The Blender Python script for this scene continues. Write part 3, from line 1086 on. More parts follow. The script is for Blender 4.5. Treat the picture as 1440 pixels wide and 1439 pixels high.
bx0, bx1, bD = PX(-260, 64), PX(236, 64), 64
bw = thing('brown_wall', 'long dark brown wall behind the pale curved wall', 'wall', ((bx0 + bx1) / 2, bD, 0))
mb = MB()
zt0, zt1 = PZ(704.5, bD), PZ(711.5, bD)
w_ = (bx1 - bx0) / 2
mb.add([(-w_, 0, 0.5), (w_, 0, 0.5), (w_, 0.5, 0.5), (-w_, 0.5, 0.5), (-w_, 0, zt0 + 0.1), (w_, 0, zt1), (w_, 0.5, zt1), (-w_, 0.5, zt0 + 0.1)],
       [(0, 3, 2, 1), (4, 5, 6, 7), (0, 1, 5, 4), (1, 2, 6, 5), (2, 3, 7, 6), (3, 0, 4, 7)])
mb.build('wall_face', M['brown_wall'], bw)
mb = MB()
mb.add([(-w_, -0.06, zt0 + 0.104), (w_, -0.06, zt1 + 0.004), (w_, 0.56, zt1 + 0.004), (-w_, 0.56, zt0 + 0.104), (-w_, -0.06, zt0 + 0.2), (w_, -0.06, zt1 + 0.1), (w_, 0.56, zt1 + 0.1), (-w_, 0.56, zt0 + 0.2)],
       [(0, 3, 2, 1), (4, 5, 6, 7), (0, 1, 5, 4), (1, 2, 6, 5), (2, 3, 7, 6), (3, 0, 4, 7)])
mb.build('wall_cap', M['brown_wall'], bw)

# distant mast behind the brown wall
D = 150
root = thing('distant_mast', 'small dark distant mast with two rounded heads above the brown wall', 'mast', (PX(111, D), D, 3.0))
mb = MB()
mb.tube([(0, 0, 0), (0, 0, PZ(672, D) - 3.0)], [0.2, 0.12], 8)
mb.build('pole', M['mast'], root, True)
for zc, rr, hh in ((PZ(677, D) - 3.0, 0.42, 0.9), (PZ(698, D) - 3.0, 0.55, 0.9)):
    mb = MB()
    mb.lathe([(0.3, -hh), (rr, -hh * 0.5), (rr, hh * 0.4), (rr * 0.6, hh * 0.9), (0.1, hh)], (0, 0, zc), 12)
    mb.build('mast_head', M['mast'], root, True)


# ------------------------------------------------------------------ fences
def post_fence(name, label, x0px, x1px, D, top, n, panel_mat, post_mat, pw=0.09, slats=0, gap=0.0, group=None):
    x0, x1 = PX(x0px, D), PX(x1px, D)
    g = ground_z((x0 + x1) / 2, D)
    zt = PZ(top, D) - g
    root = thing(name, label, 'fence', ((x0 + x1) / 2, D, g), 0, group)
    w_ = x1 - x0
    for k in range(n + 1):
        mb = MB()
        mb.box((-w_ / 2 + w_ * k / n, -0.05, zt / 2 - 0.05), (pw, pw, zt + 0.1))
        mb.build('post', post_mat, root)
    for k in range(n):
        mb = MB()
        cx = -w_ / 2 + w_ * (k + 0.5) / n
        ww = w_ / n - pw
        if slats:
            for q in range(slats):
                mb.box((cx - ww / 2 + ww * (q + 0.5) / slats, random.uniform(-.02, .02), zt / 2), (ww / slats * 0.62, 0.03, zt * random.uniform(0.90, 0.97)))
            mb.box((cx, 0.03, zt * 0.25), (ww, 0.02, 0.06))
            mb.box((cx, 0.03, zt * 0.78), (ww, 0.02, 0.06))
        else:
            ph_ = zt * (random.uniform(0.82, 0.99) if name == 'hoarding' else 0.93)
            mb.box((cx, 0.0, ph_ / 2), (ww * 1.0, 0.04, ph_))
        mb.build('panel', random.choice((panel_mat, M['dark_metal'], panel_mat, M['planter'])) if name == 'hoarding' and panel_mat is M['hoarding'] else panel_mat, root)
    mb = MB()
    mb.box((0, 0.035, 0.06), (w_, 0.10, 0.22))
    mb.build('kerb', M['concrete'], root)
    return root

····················

◆ AIM
Write the complete data out, exactly as above.

◆ SOLUTION BELOW
The Blender Python script for this scene continues. Write part 3, from line 1086 on. More parts follow. The script is for Blender 4.5. Treat the picture as 1440 pixels wide and 1439 pixels high.
bx0, bx1, bD = PX(-260, 64), PX(236, 64), 64
bw = thing('brown_wall', 'long dark brown wall behind the pale curved wall', 'wall', ((bx0 + bx1) / 2, bD, 0))
mb = MB()
zt0, zt1 = PZ(704.5, bD), PZ(711.5, bD)
w_ = (bx1 - bx0) / 2
mb.add([(-w_, 0, 0.5), (w_, 0, 0.5), (w_, 0.5, 0.5), (-w_, 0.5, 0.5), (-w_, 0, zt0 + 0.1), (w_, 0, zt1), (w_, 0.5, zt1), (-w_, 0.5, zt0 + 0.1)],
       [(0, 3, 2, 1), (4, 5, 6, 7), (0, 1, 5, 4), (1, 2, 6, 5), (2, 3, 7, 6), (3, 0, 4, 7)])
mb.build('wall_face', M['brown_wall'], bw)
mb = MB()
mb.add([(-w_, -0.06, zt0 + 0.104), (w_, -0.06, zt1 + 0.004), (w_, 0.56, zt1 + 0.004), (-w_, 0.56, zt0 + 0.104), (-w_, -0.06, zt0 + 0.2), (w_, -0.06, zt1 + 0.1), (w_, 0.56, zt1 + 0.1), (-w_, 0.56, zt0 + 0.2)],
       [(0, 3, 2, 1), (4, 5, 6, 7), (0, 1, 5, 4), (1, 2, 6, 5), (2, 3, 7, 6), (3, 0, 4, 7)])
mb.build('wall_cap', M['brown_wall'], bw)

# distant mast behind the brown wall
D = 150
root = thing('distant_mast', 'small dark distant mast with two rounded heads above the brown wall', 'mast', (PX(111, D), D, 3.0))
mb = MB()
mb.tube([(0, 0, 0), (0, 0, PZ(672, D) - 3.0)], [0.2, 0.12], 8)
mb.build('pole', M['mast'], root, True)
for zc, rr, hh in ((PZ(677, D) - 3.0, 0.42, 0.9), (PZ(698, D) - 3.0, 0.55, 0.9)):
    mb = MB()
    mb.lathe([(0.3, -hh), (rr, -hh * 0.5), (rr, hh * 0.4), (rr * 0.6, hh * 0.9), (0.1, hh)], (0, 0, zc), 12)
    mb.build('mast_head', M['mast'], root, True)


# ------------------------------------------------------------------ fences
def post_fence(name, label, x0px, x1px, D, top, n, panel_mat, post_mat, pw=0.09, slats=0, gap=0.0, group=None):
    x0, x1 = PX(x0px, D), PX(x1px, D)
    g = ground_z((x0 + x1) / 2, D)
    zt = PZ(top, D) - g
    root = thing(name, label, 'fence', ((x0 + x1) / 2, D, g), 0, group)
    w_ = x1 - x0
    for k in range(n + 1):
        mb = MB()
        mb.box((-w_ / 2 + w_ * k / n, -0.05, zt / 2 - 0.05), (pw, pw, zt + 0.1))
        mb.build('post', post_mat, root)
    for k in range(n):
        mb = MB()
        cx = -w_ / 2 + w_ * (k + 0.5) / n
        ww = w_ / n - pw
        if slats:
            for q in range(slats):
                mb.box((cx - ww / 2 + ww * (q + 0.5) / slats, random.uniform(-.02, .02), zt / 2), (ww / slats * 0.62, 0.03, zt * random.uniform(0.90, 0.97)))
            mb.box((cx, 0.03, zt * 0.25), (ww, 0.02, 0.06))
            mb.box((cx, 0.03, zt * 0.78), (ww, 0.02, 0.06))
        else:
            ph_ = zt * (random.uniform(0.82, 0.99) if name == 'hoarding' else 0.93)
            mb.box((cx, 0.0, ph_ / 2), (ww * 1.0, 0.04, ph_))
        mb.build('panel', random.choice((panel_mat, M['dark_metal'], panel_mat, M['planter'])) if name == 'hoarding' and panel_mat is M['hoarding'] else panel_mat, root)
    mb = MB()
    mb.box((0, 0.035, 0.06), (w_, 0.10, 0.22))
    mb.build('kerb', M['concrete'], root)
    return root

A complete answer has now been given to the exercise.